[Job]: Reproduce nothing but the lines from the start of the material through the line that includes "rnd = random.Random(11)", both ends included, and omit every picture.

[Entries taken from a collection]
════════

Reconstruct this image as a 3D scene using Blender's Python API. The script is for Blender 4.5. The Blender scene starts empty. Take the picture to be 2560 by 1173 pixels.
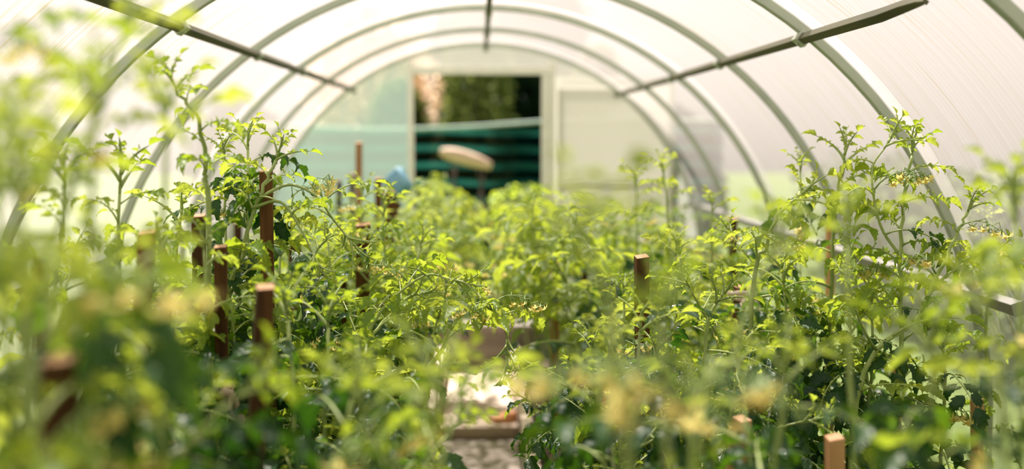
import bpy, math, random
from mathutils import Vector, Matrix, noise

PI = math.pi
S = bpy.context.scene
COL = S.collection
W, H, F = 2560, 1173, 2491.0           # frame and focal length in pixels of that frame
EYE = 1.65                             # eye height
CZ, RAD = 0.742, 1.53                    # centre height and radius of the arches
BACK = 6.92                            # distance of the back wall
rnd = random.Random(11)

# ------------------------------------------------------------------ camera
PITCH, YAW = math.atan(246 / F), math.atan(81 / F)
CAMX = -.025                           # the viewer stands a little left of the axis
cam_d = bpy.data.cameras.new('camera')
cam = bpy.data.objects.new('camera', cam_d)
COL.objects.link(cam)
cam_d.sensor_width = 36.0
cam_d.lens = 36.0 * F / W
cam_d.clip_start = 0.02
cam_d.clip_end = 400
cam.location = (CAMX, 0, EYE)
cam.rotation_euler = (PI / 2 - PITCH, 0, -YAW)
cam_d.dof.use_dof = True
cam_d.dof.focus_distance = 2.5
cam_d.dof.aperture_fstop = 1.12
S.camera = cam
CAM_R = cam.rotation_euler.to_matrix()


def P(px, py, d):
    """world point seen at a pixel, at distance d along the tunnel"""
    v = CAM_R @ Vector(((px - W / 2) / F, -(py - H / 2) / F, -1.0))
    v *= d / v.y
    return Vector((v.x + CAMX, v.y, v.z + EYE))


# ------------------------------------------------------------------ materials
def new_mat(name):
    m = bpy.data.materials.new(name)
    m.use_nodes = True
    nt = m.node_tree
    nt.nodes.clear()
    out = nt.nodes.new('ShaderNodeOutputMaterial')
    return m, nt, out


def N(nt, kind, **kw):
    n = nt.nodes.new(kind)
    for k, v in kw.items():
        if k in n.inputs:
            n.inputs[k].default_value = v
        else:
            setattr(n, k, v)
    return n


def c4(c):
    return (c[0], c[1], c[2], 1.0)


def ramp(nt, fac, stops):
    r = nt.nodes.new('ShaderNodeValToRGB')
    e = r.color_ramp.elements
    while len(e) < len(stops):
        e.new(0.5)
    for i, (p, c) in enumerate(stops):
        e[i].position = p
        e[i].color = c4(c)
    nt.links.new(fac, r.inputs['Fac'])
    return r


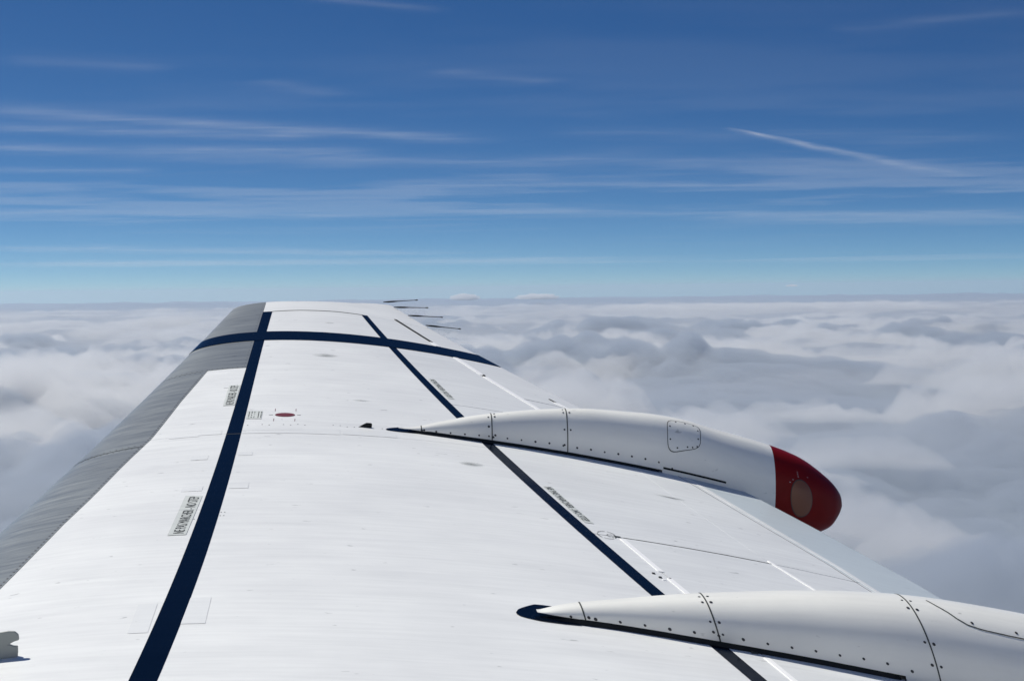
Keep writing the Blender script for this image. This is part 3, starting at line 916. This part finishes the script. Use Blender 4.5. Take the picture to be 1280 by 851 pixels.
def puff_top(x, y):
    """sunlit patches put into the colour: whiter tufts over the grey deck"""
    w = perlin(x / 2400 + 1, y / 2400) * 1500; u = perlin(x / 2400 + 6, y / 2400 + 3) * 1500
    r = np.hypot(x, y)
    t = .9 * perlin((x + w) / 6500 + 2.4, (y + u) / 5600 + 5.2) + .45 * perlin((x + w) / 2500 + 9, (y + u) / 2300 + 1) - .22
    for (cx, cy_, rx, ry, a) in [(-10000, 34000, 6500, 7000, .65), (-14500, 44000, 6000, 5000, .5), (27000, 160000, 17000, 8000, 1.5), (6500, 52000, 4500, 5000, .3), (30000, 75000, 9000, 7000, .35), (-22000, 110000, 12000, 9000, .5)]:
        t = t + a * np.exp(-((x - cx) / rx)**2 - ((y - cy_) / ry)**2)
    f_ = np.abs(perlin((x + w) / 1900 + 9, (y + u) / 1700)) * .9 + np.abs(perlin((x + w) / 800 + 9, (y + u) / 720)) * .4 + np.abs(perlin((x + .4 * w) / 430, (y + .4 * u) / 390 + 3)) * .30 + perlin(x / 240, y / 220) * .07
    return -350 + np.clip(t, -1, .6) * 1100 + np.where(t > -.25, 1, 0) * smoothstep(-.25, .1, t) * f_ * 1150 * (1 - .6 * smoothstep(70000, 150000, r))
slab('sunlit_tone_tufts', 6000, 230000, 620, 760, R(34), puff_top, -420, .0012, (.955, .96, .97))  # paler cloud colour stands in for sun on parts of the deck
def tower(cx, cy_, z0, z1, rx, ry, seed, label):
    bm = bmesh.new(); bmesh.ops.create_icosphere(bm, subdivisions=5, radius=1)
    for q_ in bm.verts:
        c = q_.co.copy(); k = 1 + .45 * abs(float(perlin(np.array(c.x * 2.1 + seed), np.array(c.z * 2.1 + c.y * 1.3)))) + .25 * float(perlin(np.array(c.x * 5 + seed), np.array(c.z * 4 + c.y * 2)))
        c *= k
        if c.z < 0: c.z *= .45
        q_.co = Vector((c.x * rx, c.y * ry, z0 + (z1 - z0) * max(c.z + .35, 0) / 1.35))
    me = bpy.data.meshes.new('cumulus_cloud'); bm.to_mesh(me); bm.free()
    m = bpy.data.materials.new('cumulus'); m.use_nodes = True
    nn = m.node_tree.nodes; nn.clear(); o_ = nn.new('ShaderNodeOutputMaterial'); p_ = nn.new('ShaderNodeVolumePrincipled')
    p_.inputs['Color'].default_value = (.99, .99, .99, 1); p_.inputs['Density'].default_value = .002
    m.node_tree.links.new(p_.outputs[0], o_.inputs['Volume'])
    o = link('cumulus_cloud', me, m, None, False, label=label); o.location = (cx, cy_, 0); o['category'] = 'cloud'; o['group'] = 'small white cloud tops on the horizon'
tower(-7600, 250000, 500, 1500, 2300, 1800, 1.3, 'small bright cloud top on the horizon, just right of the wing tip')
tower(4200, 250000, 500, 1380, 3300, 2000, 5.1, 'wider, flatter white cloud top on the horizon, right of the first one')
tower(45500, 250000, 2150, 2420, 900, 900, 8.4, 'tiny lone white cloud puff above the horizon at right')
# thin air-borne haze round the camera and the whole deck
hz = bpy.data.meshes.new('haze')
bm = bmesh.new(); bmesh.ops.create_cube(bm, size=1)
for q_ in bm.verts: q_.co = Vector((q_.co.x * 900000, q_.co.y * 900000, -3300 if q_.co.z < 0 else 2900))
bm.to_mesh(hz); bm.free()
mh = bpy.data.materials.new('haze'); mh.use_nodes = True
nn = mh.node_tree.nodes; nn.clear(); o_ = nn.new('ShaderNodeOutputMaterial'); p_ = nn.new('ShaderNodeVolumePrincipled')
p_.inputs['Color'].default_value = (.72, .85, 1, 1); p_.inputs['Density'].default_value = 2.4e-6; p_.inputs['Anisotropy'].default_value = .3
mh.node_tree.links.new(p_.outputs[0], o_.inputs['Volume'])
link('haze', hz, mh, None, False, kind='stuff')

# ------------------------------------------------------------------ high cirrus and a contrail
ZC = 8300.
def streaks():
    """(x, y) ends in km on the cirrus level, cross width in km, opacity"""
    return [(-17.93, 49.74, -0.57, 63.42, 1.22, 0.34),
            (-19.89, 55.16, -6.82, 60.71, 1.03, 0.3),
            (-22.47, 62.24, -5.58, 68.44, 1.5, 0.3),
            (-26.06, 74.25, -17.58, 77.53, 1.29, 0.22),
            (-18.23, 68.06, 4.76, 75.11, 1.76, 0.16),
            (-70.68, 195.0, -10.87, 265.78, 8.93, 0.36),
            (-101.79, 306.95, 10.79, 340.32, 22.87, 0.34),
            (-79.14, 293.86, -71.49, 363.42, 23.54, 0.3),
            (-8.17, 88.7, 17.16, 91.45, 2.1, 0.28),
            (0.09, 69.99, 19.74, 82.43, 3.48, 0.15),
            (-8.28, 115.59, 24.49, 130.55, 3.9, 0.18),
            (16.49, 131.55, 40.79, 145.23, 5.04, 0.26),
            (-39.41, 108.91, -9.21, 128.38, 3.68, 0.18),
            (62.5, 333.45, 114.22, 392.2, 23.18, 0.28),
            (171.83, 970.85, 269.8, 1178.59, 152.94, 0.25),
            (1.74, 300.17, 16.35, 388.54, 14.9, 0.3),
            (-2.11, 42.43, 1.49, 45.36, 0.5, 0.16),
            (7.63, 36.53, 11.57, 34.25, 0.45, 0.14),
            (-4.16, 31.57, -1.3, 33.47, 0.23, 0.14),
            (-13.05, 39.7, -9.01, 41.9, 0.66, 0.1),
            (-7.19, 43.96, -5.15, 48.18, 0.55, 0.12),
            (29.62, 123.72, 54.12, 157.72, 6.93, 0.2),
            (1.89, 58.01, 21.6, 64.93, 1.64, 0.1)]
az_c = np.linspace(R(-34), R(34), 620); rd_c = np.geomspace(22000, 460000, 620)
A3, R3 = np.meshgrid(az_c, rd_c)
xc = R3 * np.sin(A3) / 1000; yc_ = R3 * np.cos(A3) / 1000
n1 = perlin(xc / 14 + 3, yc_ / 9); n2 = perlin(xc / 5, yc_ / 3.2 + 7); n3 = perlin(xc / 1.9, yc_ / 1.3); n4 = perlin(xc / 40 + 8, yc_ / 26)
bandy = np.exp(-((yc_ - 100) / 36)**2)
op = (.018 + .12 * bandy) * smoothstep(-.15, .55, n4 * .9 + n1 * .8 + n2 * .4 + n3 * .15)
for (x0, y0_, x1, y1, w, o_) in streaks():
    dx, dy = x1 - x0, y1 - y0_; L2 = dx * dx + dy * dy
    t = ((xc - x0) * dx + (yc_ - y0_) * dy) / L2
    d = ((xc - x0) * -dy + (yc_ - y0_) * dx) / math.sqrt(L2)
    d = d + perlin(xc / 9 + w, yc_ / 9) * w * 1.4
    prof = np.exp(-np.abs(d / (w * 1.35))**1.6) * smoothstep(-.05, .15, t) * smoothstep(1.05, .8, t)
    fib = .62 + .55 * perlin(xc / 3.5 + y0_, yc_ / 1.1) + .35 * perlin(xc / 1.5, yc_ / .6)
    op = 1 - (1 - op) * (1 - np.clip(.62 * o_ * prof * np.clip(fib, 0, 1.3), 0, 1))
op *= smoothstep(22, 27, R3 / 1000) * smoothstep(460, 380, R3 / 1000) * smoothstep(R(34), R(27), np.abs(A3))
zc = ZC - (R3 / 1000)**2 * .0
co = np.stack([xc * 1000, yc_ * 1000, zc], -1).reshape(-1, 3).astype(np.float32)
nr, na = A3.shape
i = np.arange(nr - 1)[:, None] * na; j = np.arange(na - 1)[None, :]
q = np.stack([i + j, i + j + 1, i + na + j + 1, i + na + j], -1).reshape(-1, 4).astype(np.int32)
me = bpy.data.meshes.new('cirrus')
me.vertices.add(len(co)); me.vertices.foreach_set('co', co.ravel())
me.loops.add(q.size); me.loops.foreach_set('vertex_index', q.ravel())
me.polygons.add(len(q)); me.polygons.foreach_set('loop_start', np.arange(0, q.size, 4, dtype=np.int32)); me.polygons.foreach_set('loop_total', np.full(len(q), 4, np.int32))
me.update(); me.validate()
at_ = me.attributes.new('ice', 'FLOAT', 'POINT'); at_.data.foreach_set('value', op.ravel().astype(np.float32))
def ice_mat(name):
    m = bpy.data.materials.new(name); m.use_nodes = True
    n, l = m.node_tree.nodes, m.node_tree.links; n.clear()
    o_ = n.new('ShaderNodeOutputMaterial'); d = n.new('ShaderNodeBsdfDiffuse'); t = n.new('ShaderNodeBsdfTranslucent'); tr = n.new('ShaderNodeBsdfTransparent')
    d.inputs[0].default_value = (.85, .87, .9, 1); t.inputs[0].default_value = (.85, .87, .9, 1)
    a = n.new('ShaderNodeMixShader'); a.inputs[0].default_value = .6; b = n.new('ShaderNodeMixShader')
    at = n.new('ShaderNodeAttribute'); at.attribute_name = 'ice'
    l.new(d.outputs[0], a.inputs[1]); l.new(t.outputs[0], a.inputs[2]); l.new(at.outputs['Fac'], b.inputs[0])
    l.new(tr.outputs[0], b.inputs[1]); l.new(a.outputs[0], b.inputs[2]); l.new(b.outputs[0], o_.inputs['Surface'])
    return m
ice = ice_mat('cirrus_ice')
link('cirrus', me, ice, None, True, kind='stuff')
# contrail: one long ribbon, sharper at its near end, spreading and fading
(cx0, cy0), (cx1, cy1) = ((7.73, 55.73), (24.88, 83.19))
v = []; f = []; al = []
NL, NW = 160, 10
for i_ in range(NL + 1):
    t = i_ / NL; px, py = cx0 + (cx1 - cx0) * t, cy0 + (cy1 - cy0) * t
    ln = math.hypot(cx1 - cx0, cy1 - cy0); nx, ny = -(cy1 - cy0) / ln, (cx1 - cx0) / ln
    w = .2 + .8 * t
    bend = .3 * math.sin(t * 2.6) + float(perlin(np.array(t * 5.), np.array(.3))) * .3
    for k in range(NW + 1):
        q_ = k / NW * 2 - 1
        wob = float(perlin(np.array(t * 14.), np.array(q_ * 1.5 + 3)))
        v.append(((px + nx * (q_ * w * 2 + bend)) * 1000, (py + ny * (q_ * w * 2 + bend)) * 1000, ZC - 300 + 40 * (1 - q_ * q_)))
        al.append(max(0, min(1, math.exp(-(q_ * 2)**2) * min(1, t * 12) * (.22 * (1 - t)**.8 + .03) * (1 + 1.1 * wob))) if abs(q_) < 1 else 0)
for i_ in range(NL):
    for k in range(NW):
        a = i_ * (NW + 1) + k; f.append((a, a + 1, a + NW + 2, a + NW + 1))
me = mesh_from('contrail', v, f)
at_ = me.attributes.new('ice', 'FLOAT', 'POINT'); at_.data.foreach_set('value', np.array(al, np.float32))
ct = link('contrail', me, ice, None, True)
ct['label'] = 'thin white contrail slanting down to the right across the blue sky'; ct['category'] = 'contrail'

════════

[Response for this exercise]:
Reconstruct this image as a 3D scene using Blender's Python API. The script is for Blender 4.5. The Blender scene starts empty. Take the picture to be 2560 by 1173 pixels.
import bpy, math, random
from mathutils import Vector, Matrix, noise

PI = math.pi
S = bpy.context.scene
COL = S.collection
W, H, F = 2560, 1173, 2491.0           # frame and focal length in pixels of that frame
EYE = 1.65                             # eye height
CZ, RAD = 0.742, 1.53                    # centre height and radius of the arches
BACK = 6.92                            # distance of the back wall
rnd = random.Random(11)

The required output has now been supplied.